Skip all pictures, then copy the lines from the start of the data through the line with "from mathutils.geometry import", keeping both ends.

◆ Supplied data:
........

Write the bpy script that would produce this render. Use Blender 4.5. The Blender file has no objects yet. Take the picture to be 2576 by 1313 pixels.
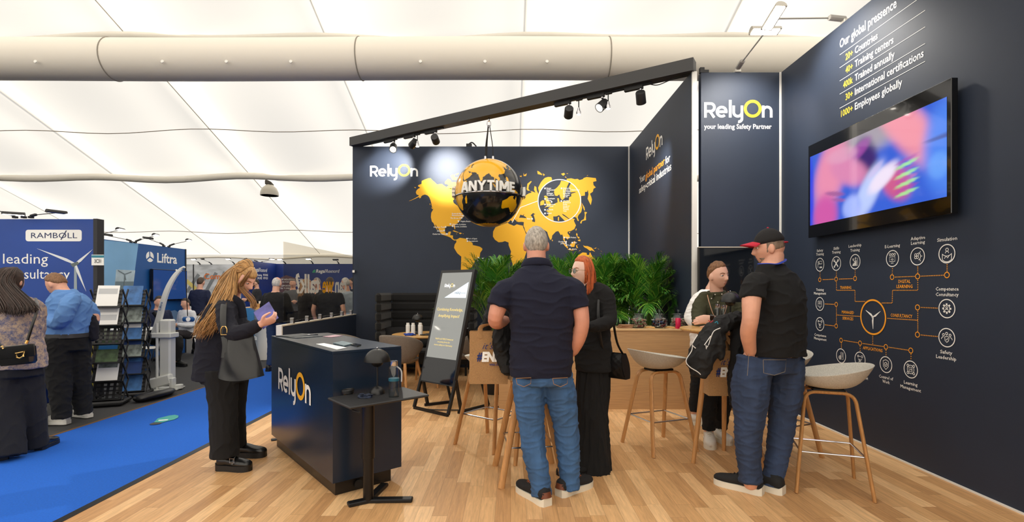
import bpy, math, random
import numpy as np
from mathutils import Vector, Matrix, noise
from mathutils.geometry import tessellate_polygon

# ---------------------------------------------------------------- camera, world, sun, exposure
SC = bpy.context.scene
COL = SC.collection
F, CX, CY, EYE = 1260.0, 1285.0, 728.0, 1.40        # focal length and principal point of the photograph (2576 x 1313)
cam = bpy.data.cameras.new('camera')
cam.sensor_width = 36.0
cam.lens = 36.0 * F / 2576
cam.shift_x = (1288 - CX) / 2576
cam.shift_y = (CY - 656.5) / 2576
cam.clip_start, cam.clip_end = 0.05, 200
camo = bpy.data.objects.new('camera', cam)
camo.location = (0, 0, EYE)
camo.rotation_euler = (math.pi / 2, 0, 0)
COL.objects.link(camo)
SC.camera = camo
SC.view_settings.view_transform = 'Standard'
SC.view_settings.look = 'None'
SC.view_settings.gamma = 1
SC.view_settings.use_curve_mapping = False
SC.view_settings.exposure = 0.75
SC.cycles.max_bounces = 7
SC.cycles.diffuse_bounces = 4
SC.cycles.glossy_bounces = 3
SC.cycles.transmission_bounces = 5
SC.cycles.transparent_max_bounces = 12
SC.cycles.caustics_reflective = False
SC.cycles.caustics_refractive = False
SC.cycles.sample_clamp_indirect = 6

world = bpy.data.worlds.new('sky')
SC.world = world
world.use_nodes = True
bg = world.node_tree.nodes['Background']
bg.inputs[0].default_value = (0.93, 0.96, 1.0, 1)
bg.inputs[1].default_value = 0.72
sl = bpy.data.lights.new('sun', 'SUN')
sl.energy = 5.2
sl.angle = math.radians(8)
sl.color = (1.0, 0.95, 0.87)
so = bpy.data.objects.new('sun', sl)
so.location = (20, -20, 30)
so.rotation_euler = Vector((-0.62, 0.68, -0.60)).to_track_quat('-Z', 'Y').to_euler()
COL.objects.link(so)

# ---------------------------------------------------------------- helpers
RND = random.Random(11)

def P(u, v, Y):
    return np.array([(u - CX) * Y / F, Y, EYE - (v - CY) * Y / F])

def FY(v):
    return F * EYE / (v - CY)

def G(u, v, z=0.0):
    Y = F * (EYE - z) / (v - CY)
    return np.array([(u - CX) * Y / F, Y, z])

def lin(c):
    return tuple(((x / 255) / 12.92 if x / 255 <= 0.04045 else ((x / 255 + 0.055) / 1.055) ** 2.4) for x in c) + (1,)

MATS = {}

def M(name, rgb=(128, 128, 128), rough=0.55, metal=0.0, var=None, bump=None, coat=0.0, spec=None, emit=None, sheen=0.0):
    """principled material; var=(scale, amount, stretch) mottles the colour, bump=(scale, strength, stretch) roughens the surface"""
    if name in MATS:
        return MATS[name]
    m = bpy.data.materials.new(name)
    m.use_nodes = True
    nt = m.node_tree
    b = nt.nodes['Principled BSDF']
    c = lin(rgb)
    b.inputs['Base Color'].default_value = c
    b.inputs['Roughness'].default_value = rough
    b.inputs['Metallic'].default_value = metal
    b.inputs['Coat Weight'].default_value = coat
    b.inputs['Coat Roughness'].default_value = 0.04
    if sheen:
        b.inputs['Sheen Weight'].default_value = sheen
    if spec is not None:
        b.inputs['Specular IOR Level'].default_value = spec
    if emit:
        b.inputs['Emission Color'].default_value = lin(emit[0])
        b.inputs['Emission Strength'].default_value = emit[1]
    tc = nt.nodes.new('ShaderNodeTexCoord')
    def mapped(st):
        mp = nt.nodes.new('ShaderNodeMapping')
        mp.inputs['Scale'].default_value = st
        nt.links.new(tc.outputs['Object'], mp.inputs['Vector'])
        return mp.outputs['Vector']
    if var:
        n = nt.nodes.new('ShaderNodeTexNoise')
        n.inputs['Scale'].default_value = var[0]
        n.inputs['Detail'].default_value = 4
        nt.links.new(mapped(var[2] if len(var) > 2 else (1, 1, 1)), n.inputs['Vector'])
        mr = nt.nodes.new('ShaderNodeMapRange')
        mr.inputs[1].default_value, mr.inputs[2].default_value = 0.3, 0.7
        mr.inputs[3].default_value, mr.inputs[4].default_value = 1 - var[1], 1 + var[1]
        nt.links.new(n.outputs['Fac'], mr.inputs[0])
        vm = nt.nodes.new('ShaderNodeVectorMath')
        vm.operation = 'SCALE'
        vm.inputs[0].default_value = c[:3]
        nt.links.new(mr.outputs[0], vm.inputs['Scale'])
        nt.links.new(vm.outputs[0], b.inputs['Base Color'])
    if bump:
        n = nt.nodes.new('ShaderNodeTexNoise')
        n.inputs['Scale'].default_value = bump[0]
        n.inputs['Detail'].default_value = 3
        nt.links.new(mapped(bump[2] if len(bump) > 2 else (1, 1, 1)), n.inputs['Vector'])
        bp = nt.nodes.new('ShaderNodeBump')
        bp.inputs['Strength'].default_value = bump[1]
        bp.inputs['Distance'].default_value = 0.01
        nt.links.new(n.outputs['Fac'], bp.inputs['Height'])
        nt.links.new(bp.outputs[0], b.inputs['Normal'])
    MATS[name] = m
    return m

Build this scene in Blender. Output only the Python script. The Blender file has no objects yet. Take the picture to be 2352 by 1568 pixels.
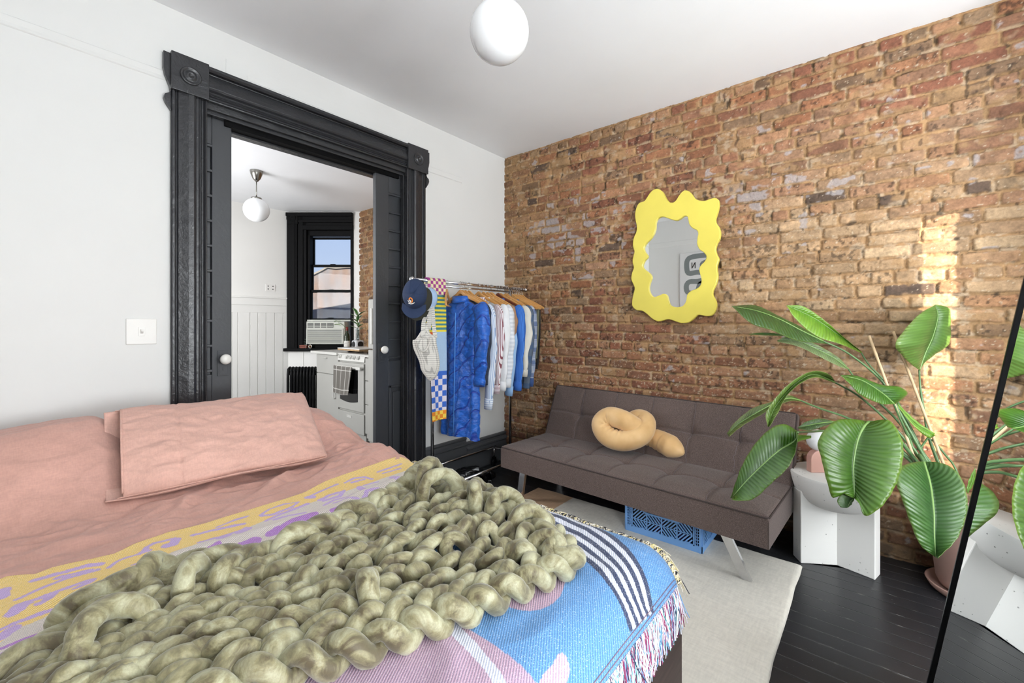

........

◆ Response to the exercise:
Write the bpy script that would produce this render. Use Blender 4.5. The Blender file has no objects yet. Take the picture to be 2576 by 1313 pixels.
import bpy, math, random
import numpy as np
from mathutils import Vector, Matrix, noise
from mathutils.geometry import tessellate_polygon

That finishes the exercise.